As the production progressed, the actors involved in dialogue used an area about 10′ by 10′ to represent their interactions, and their strength of delivery did a lot to overcome the lack of visual context.

The story itself has two major plotlines: the first, the depiction of the Finch family and the development of Atticus Finch’s character as a father and citizen; the second, the civic and legal developments leading to the trial and its outcome.  To begin to appreciate either, it’s necessary to be able to place yourself in Depression-era, small-town Alabama.  This is where the lack of scenery and the first-rate production values of the Festival is quite apparent.  The surfeit of family sagas and courtroom drama in the cinema and on the screen in the ensuing decades overwhelms this work taken in its components; it would make an ordinary episode of Law & Order.  It really needs to be viewed through its temporal and geographical context.
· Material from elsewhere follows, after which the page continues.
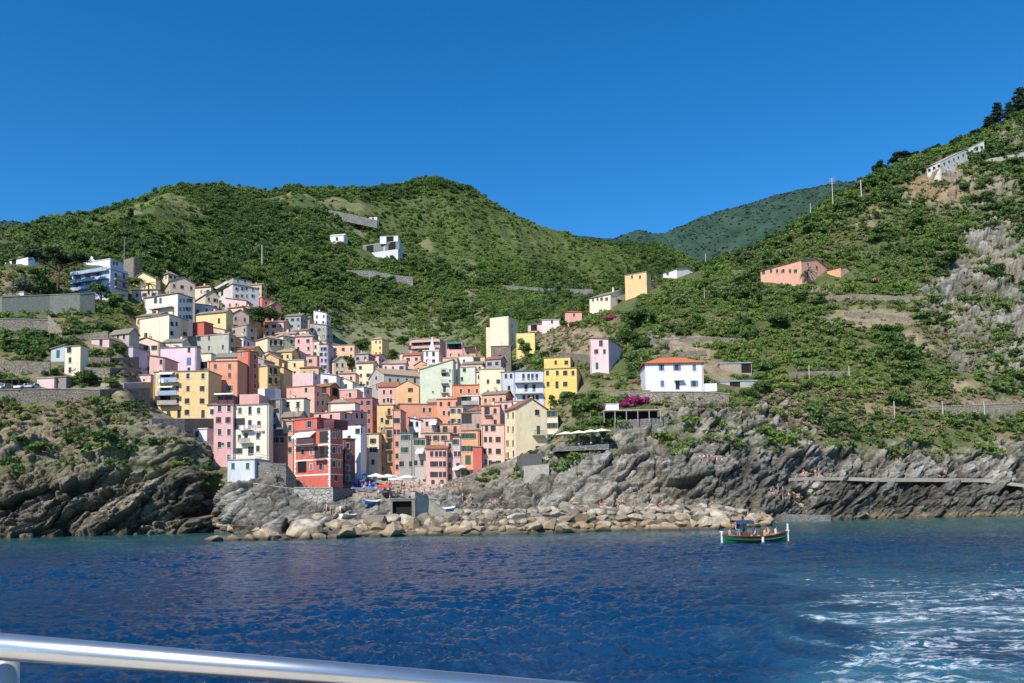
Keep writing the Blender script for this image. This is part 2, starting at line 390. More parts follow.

What gives the story its spark is the collision of these two plotlines: the precipitous ripping of the Finch family from its comfortable niche near the top of the town’s social foodchain and making them the embodiment of all its resentments, armed only with a nascent moral carapace; and the journey of Jem and Scout from a mostly passive and credulous acceptance of the world as viewed through Atticus’ lens, to the crescendo of lurid and unvarnished images that are thrust upon them.

This last thread, the passage of the kids from Atticus’ protection and control, is almost lost in the hurly-burly of the trial.  It begins with their unbidden, perhaps forbidden, foray to the jailhouse to stand with Atticus, and extends as they assert themselves (as invited guests) to view the trial from the black folks’ gallery.

I’m curious now to read the book and join the majority of the civilized world.  I’d like to see how Lee’s prose stands up to the expectations of its myth.  I’d also like to learn the elements of backstory necessarily excised from the play.